━━━━━ Available records ━━━━━

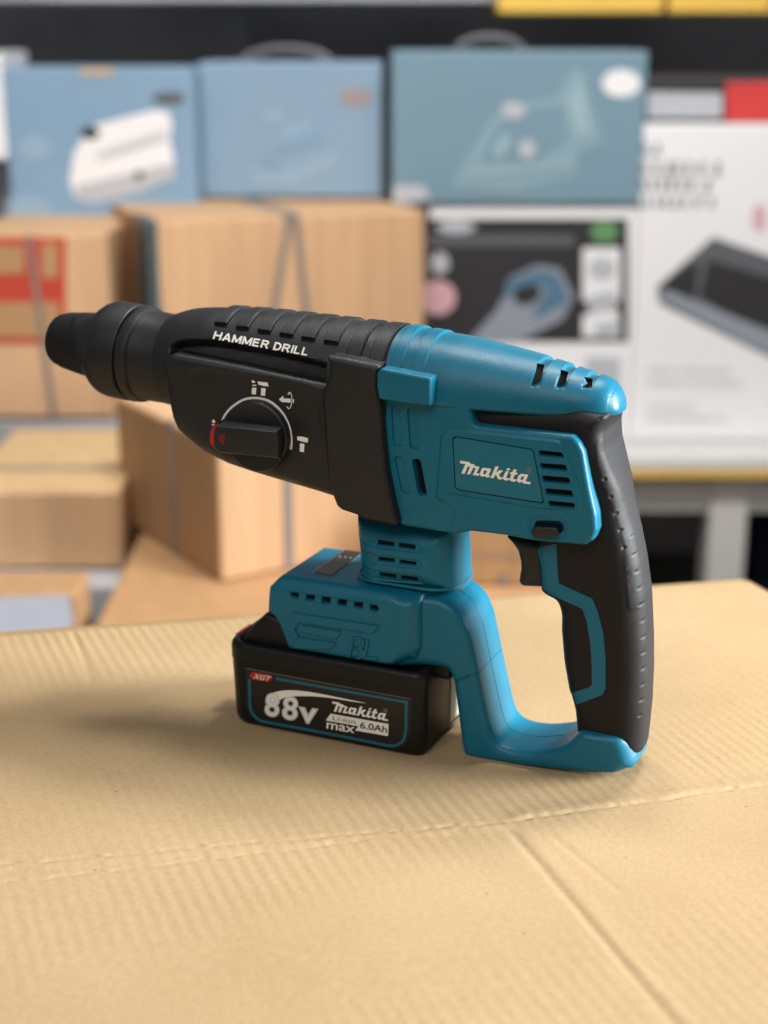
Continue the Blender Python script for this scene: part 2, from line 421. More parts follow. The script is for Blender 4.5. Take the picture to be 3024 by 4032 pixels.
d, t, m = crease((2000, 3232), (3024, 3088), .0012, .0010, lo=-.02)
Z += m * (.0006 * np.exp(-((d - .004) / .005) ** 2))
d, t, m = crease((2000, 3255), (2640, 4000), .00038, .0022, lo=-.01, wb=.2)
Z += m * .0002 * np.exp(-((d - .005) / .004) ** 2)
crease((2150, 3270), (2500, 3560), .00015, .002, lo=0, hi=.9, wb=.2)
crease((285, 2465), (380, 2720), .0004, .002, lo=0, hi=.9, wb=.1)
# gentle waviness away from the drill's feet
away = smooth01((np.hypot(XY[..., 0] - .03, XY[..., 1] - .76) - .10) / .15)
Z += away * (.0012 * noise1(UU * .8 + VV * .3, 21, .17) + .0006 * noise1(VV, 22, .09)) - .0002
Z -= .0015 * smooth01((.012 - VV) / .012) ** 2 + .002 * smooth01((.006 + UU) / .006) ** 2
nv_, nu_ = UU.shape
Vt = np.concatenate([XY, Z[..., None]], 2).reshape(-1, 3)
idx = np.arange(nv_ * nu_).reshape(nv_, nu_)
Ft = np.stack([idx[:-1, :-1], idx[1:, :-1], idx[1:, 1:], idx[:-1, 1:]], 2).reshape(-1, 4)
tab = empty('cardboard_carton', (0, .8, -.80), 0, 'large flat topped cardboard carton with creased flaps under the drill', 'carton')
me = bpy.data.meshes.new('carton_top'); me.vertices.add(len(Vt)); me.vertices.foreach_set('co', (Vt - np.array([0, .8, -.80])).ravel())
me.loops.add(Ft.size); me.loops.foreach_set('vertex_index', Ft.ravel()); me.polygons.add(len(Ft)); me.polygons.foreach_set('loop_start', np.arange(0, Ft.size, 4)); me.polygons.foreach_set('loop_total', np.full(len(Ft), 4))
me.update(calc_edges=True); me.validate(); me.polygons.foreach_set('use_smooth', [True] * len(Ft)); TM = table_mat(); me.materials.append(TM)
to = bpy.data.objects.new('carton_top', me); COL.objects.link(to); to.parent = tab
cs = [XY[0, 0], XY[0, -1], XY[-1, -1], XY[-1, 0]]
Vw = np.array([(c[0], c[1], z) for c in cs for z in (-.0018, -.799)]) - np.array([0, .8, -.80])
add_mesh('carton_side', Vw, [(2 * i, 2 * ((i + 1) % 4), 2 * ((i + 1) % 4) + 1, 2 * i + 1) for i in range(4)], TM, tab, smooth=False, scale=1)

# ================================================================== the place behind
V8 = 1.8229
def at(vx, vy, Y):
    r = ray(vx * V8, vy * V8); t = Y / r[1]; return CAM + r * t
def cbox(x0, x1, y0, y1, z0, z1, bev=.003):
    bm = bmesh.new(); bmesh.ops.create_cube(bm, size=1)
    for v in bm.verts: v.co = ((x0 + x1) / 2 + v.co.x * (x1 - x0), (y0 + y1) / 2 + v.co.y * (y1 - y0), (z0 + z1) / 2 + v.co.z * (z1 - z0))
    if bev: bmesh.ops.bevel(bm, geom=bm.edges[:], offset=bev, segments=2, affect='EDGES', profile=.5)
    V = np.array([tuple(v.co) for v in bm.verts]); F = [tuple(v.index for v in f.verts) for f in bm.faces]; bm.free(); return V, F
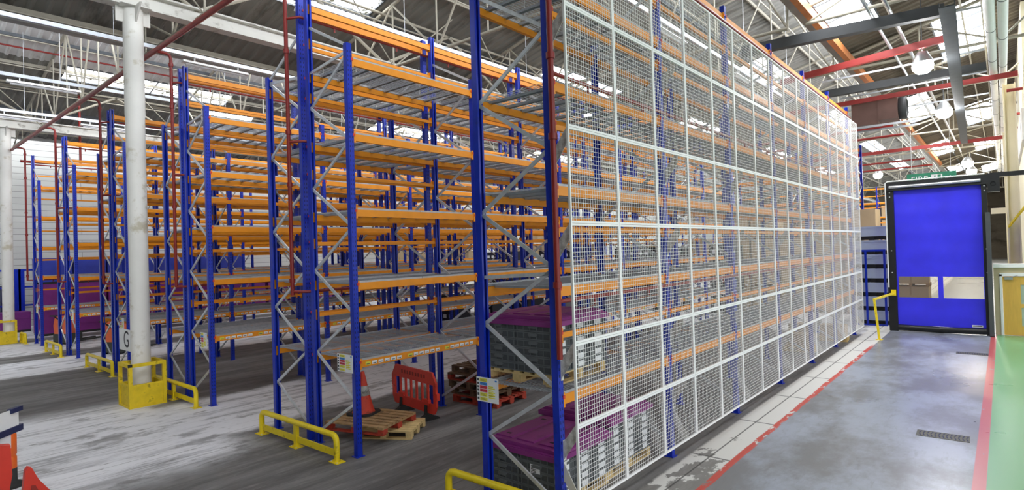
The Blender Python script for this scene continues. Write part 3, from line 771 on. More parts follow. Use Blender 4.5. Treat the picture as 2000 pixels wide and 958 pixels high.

━━━━━

* **Aim**
Without the pictures, output the full listing exactly as it stands.

* **Response below**
Continue the Blender Python script for this scene: part 2, from line 421. More parts follow. The script is for Blender 4.5. Take the picture to be 3024 by 4032 pixels.
d, t, m = crease((2000, 3232), (3024, 3088), .0012, .0010, lo=-.02)
Z += m * (.0006 * np.exp(-((d - .004) / .005) ** 2))
d, t, m = crease((2000, 3255), (2640, 4000), .00038, .0022, lo=-.01, wb=.2)
Z += m * .0002 * np.exp(-((d - .005) / .004) ** 2)
crease((2150, 3270), (2500, 3560), .00015, .002, lo=0, hi=.9, wb=.2)
crease((285, 2465), (380, 2720), .0004, .002, lo=0, hi=.9, wb=.1)
# gentle waviness away from the drill's feet
away = smooth01((np.hypot(XY[..., 0] - .03, XY[..., 1] - .76) - .10) / .15)
Z += away * (.0012 * noise1(UU * .8 + VV * .3, 21, .17) + .0006 * noise1(VV, 22, .09)) - .0002
Z -= .0015 * smooth01((.012 - VV) / .012) ** 2 + .002 * smooth01((.006 + UU) / .006) ** 2
nv_, nu_ = UU.shape
Vt = np.concatenate([XY, Z[..., None]], 2).reshape(-1, 3)
idx = np.arange(nv_ * nu_).reshape(nv_, nu_)
Ft = np.stack([idx[:-1, :-1], idx[1:, :-1], idx[1:, 1:], idx[:-1, 1:]], 2).reshape(-1, 4)
tab = empty('cardboard_carton', (0, .8, -.80), 0, 'large flat topped cardboard carton with creased flaps under the drill', 'carton')
me = bpy.data.meshes.new('carton_top'); me.vertices.add(len(Vt)); me.vertices.foreach_set('co', (Vt - np.array([0, .8, -.80])).ravel())
me.loops.add(Ft.size); me.loops.foreach_set('vertex_index', Ft.ravel()); me.polygons.add(len(Ft)); me.polygons.foreach_set('loop_start', np.arange(0, Ft.size, 4)); me.polygons.foreach_set('loop_total', np.full(len(Ft), 4))
me.update(calc_edges=True); me.validate(); me.polygons.foreach_set('use_smooth', [True] * len(Ft)); TM = table_mat(); me.materials.append(TM)
to = bpy.data.objects.new('carton_top', me); COL.objects.link(to); to.parent = tab
cs = [XY[0, 0], XY[0, -1], XY[-1, -1], XY[-1, 0]]
Vw = np.array([(c[0], c[1], z) for c in cs for z in (-.0018, -.799)]) - np.array([0, .8, -.80])
add_mesh('carton_side', Vw, [(2 * i, 2 * ((i + 1) % 4), 2 * ((i + 1) % 4) + 1, 2 * i + 1) for i in range(4)], TM, tab, smooth=False, scale=1)

# ================================================================== the place behind
V8 = 1.8229
def at(vx, vy, Y):
    r = ray(vx * V8, vy * V8); t = Y / r[1]; return CAM + r * t
def cbox(x0, x1, y0, y1, z0, z1, bev=.003):
    bm = bmesh.new(); bmesh.ops.create_cube(bm, size=1)
    for v in bm.verts: v.co = ((x0 + x1) / 2 + v.co.x * (x1 - x0), (y0 + y1) / 2 + v.co.y * (y1 - y0), (z0 + z1) / 2 + v.co.z * (z1 - z0))
    if bev: bmesh.ops.bevel(bm, geom=bm.edges[:], offset=bev, segments=2, affect='EDGES', profile=.5)
    V = np.array([tuple(v.co) for v in bm.verts]); F = [tuple(v.index for v in f.verts) for f in bm.faces]; bm.free(); return V, F
The Blender Python script for this scene continues. Write part 3, from line 771 on. More parts follow. Use Blender 4.5. Treat the picture as 2000 pixels wide and 958 pixels high.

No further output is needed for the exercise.